Our children have grown up too fast and have been subjected to more violence than I ever was. Because kids seem okay with things, we can forget that they are still kids. Fourteen is terribly young. Kids feel especially alone when they think everyone else copes better than they do. When they think they are failing our expectations, they bury their feelings and play tough. They may keep up appearances with their peer group, but really, inside they feel isolated.
My now-grown kids will tell you that there have been many awkward conversations when I have insisted on breaking through that isolation. The young men and women I have had the pleasure of mentoring over the years will tell you the same thing. Even when they don’t seem to want to listen, they need to hear you share your life so that they understand they are not the only ones to have had that experience or to feel that way.
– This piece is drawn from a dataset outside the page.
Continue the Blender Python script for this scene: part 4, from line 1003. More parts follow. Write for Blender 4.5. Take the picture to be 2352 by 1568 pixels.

The outpouring of care and concern for the Marysville community has been incredibly healing. Tragedies like this bring us together, allow for us to give and receive support. Lets keep this love keep flowing. Lets keep being there for each other. Keep talking to kids and to each other. Hold on to the threads of community we have renewed and grow them. Lets not focus on what makes us different, on what disagreements we’ve had, or what side of the political/social/economic fence we are on. Ignore the big-mouths who want to make this a reason to divide us. We are all the same.
Hug more often.
Chose compassion over cynicism. Dare to care.